Llamar figurativa a Laffón no deja de ser un cierto esquematismo. Hay algo de abstracto en la veladura de su pincelada, en la horizontalidad difusa, vaporosa, blanca, de sus lienzos de las salinas del Guadalquivir o de los contornos imprecisos de las orillas del río. Había coqueteado en su juventud con la inquietud moderna del grupo de Cuenca, el de Zobel, Millares, Sempere, Palazuelo y la generación de los cincuenta, de cuya tendencia por la abstracción se acabaron despegando Antonio López y ella. Esa impronta del inicio fue evolucionando luego en la construcción de un universo personal virado hacia un realismo limpio de efectismos, depurado desde la sencillez, matizado de pátinas tenues y colores fríos. En realidad, sus lienzos escapan de los adjetivos: son suyos, inconfundibles, característicos, reconocibles por ese toque diferencial, especialísimo, que hemos dado en llamar estilo.

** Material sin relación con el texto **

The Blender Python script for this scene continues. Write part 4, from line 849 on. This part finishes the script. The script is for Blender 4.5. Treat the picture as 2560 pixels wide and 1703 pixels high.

Ha muerto en Sanlúcar, en la misma casa-estudio desde cuya terraza supo captar todas las tonalidades posibles de la luz de Doñana. Formada en París y en Italia, su inspiración era un escenario de raíces clásicas, bético-romanas: Sevilla y Bonanza convertidas en categorías universales por la magia de sus manos y su mirada. Desde ese triángulo mitológico forjó uno de los legados más relevantes de la pintura española contemporánea. Fue una mujer culta, libre, independiente, emancipada. Y teniendo sus obras una cotización muy alta, jamás mercadeó con su prestigio ni necesitó alquilar su alma.